(Rows from a dataset)
_ _ _ _ _

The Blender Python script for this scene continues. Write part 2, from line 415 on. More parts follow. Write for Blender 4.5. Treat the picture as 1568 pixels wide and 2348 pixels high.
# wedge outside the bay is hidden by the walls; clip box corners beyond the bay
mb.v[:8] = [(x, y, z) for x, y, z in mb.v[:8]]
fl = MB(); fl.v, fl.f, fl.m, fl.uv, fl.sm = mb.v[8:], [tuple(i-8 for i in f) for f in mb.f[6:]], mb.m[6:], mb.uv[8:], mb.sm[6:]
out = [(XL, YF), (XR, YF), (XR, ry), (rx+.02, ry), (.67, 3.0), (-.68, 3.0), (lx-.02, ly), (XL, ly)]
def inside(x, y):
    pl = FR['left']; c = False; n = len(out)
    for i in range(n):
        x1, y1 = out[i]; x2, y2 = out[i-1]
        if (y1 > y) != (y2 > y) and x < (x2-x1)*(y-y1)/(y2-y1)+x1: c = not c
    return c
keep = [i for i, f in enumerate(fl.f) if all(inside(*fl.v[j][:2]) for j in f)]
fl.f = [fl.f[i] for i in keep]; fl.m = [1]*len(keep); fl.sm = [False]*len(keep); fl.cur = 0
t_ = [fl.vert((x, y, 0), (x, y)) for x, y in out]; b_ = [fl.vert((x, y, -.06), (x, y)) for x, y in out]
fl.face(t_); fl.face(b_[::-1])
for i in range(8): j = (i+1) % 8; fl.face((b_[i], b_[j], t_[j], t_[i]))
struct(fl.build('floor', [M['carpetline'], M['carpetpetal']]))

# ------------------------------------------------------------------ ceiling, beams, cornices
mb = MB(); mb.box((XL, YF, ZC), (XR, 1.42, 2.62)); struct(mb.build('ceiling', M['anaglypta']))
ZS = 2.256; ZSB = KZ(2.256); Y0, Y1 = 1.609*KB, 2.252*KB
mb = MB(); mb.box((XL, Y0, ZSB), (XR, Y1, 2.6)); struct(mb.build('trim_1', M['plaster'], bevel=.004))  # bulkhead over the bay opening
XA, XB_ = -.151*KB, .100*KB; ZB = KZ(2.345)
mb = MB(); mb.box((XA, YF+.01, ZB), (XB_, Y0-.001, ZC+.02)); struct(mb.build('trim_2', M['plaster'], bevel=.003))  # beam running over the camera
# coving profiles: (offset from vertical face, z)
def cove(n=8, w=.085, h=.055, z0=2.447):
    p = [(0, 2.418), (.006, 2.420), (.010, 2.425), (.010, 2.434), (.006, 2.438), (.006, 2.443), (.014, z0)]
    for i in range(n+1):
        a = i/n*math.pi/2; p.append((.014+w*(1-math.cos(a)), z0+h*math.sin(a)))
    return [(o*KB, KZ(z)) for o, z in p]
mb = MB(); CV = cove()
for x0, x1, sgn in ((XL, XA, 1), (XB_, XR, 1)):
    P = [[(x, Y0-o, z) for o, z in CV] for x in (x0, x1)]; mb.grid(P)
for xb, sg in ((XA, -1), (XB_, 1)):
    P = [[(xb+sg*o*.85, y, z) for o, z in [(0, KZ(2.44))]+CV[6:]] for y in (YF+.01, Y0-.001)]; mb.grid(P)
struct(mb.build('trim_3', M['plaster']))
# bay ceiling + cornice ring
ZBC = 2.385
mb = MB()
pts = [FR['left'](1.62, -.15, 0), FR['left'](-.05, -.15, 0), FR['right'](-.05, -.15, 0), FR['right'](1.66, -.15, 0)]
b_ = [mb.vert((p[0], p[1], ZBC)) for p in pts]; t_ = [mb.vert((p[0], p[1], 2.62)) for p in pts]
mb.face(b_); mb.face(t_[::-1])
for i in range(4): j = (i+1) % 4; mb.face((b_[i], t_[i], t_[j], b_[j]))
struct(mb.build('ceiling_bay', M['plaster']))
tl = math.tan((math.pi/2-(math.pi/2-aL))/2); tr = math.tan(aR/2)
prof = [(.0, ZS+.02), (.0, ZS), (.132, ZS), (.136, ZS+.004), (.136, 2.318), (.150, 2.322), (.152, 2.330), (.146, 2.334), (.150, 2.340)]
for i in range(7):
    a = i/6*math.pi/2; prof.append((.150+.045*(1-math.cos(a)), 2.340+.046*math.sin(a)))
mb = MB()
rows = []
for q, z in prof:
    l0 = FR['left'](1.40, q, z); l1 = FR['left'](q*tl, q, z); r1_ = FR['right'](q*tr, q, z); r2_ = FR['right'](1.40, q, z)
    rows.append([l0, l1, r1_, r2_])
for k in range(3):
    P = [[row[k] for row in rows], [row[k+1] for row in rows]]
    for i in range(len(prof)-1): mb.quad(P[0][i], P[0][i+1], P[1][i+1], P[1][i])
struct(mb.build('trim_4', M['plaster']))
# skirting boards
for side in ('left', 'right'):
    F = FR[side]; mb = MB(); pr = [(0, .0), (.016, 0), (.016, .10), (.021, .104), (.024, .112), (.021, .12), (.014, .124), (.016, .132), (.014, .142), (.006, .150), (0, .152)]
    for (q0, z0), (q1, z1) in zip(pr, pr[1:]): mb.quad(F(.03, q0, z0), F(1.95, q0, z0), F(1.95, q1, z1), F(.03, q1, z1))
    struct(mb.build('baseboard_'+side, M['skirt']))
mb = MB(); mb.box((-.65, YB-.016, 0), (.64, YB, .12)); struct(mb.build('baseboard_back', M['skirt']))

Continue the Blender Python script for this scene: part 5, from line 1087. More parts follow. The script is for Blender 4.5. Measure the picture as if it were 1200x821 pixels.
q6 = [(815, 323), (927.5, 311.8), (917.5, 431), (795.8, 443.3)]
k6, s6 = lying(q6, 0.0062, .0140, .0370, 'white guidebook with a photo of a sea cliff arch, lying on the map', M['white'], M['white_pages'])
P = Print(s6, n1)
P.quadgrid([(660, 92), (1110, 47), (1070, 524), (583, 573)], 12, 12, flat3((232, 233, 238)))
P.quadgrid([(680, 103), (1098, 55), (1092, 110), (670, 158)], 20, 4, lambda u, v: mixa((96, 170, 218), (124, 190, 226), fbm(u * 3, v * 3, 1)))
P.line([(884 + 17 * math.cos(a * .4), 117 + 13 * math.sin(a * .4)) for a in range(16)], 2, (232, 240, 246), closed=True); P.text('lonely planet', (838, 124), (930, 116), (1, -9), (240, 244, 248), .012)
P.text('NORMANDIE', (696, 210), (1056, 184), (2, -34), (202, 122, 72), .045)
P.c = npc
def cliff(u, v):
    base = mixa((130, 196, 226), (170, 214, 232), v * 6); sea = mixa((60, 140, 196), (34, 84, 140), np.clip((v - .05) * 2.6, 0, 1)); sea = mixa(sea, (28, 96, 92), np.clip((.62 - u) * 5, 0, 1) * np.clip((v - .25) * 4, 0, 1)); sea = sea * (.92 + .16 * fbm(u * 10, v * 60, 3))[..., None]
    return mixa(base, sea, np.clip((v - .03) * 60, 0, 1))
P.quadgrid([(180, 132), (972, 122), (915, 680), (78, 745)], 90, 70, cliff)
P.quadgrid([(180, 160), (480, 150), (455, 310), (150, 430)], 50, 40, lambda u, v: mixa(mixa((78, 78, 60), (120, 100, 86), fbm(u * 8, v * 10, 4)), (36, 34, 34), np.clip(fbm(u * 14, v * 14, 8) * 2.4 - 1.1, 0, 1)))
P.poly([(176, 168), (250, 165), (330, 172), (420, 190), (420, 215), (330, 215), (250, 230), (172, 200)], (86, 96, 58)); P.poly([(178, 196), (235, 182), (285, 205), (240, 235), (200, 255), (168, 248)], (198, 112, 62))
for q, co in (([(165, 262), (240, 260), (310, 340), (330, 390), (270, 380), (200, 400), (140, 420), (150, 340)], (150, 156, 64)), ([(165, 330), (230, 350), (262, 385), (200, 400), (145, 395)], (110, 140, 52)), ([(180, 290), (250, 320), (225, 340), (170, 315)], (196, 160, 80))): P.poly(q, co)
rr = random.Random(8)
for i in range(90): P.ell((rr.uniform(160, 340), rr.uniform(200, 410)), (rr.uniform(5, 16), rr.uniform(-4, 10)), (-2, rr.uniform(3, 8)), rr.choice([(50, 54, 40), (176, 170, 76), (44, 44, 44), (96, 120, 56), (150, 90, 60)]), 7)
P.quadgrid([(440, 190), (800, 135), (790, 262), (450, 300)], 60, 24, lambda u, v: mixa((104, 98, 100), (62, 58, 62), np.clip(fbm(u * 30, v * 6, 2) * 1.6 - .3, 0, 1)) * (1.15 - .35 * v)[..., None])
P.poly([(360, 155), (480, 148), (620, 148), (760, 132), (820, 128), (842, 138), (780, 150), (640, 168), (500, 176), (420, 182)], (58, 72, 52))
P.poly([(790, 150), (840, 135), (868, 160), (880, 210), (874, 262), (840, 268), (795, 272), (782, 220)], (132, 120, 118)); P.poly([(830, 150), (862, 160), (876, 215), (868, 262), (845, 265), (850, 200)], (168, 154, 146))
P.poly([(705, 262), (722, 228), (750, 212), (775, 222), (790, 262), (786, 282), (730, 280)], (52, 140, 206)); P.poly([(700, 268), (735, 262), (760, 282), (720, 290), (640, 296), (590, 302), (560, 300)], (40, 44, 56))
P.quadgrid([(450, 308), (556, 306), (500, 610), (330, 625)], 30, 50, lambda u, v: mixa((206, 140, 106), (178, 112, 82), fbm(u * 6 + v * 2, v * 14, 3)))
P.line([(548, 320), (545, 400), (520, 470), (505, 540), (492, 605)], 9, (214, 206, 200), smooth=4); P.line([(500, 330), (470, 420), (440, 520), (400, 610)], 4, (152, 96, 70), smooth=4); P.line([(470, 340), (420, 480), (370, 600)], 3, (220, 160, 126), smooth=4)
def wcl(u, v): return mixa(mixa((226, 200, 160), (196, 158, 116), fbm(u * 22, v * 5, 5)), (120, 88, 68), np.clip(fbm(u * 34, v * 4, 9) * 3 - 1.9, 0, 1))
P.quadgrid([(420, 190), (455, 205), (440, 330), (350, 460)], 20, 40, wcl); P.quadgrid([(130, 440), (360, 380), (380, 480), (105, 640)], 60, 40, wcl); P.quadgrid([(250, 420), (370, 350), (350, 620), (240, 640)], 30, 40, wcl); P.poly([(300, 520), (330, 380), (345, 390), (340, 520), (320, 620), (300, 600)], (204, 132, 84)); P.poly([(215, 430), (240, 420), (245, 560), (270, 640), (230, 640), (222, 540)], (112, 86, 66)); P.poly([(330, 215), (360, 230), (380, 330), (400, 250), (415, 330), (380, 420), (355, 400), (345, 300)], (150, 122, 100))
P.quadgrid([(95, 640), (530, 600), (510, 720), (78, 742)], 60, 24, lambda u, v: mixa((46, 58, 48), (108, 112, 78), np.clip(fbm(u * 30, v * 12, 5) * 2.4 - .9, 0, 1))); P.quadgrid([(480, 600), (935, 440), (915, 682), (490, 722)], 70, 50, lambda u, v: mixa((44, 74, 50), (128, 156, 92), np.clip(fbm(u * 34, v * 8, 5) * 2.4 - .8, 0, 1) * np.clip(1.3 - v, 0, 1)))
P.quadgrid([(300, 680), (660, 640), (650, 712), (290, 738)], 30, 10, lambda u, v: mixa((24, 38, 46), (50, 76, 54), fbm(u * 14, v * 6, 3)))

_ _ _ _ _

▶ [What to work on]
Please repeat word for word the lines above that run from the beginning through the line containing "ceiling, beams, cornices", keeping both the first and that last line.

▶ [Written solution]
The Blender Python script for this scene continues. Write part 2, from line 415 on. More parts follow. Write for Blender 4.5. Treat the picture as 1568 pixels wide and 2348 pixels high.
# wedge outside the bay is hidden by the walls; clip box corners beyond the bay
mb.v[:8] = [(x, y, z) for x, y, z in mb.v[:8]]
fl = MB(); fl.v, fl.f, fl.m, fl.uv, fl.sm = mb.v[8:], [tuple(i-8 for i in f) for f in mb.f[6:]], mb.m[6:], mb.uv[8:], mb.sm[6:]
out = [(XL, YF), (XR, YF), (XR, ry), (rx+.02, ry), (.67, 3.0), (-.68, 3.0), (lx-.02, ly), (XL, ly)]
def inside(x, y):
    pl = FR['left']; c = False; n = len(out)
    for i in range(n):
        x1, y1 = out[i]; x2, y2 = out[i-1]
        if (y1 > y) != (y2 > y) and x < (x2-x1)*(y-y1)/(y2-y1)+x1: c = not c
    return c
keep = [i for i, f in enumerate(fl.f) if all(inside(*fl.v[j][:2]) for j in f)]
fl.f = [fl.f[i] for i in keep]; fl.m = [1]*len(keep); fl.sm = [False]*len(keep); fl.cur = 0
t_ = [fl.vert((x, y, 0), (x, y)) for x, y in out]; b_ = [fl.vert((x, y, -.06), (x, y)) for x, y in out]
fl.face(t_); fl.face(b_[::-1])
for i in range(8): j = (i+1) % 8; fl.face((b_[i], b_[j], t_[j], t_[i]))
struct(fl.build('floor', [M['carpetline'], M['carpetpetal']]))

# ------------------------------------------------------------------ ceiling, beams, cornices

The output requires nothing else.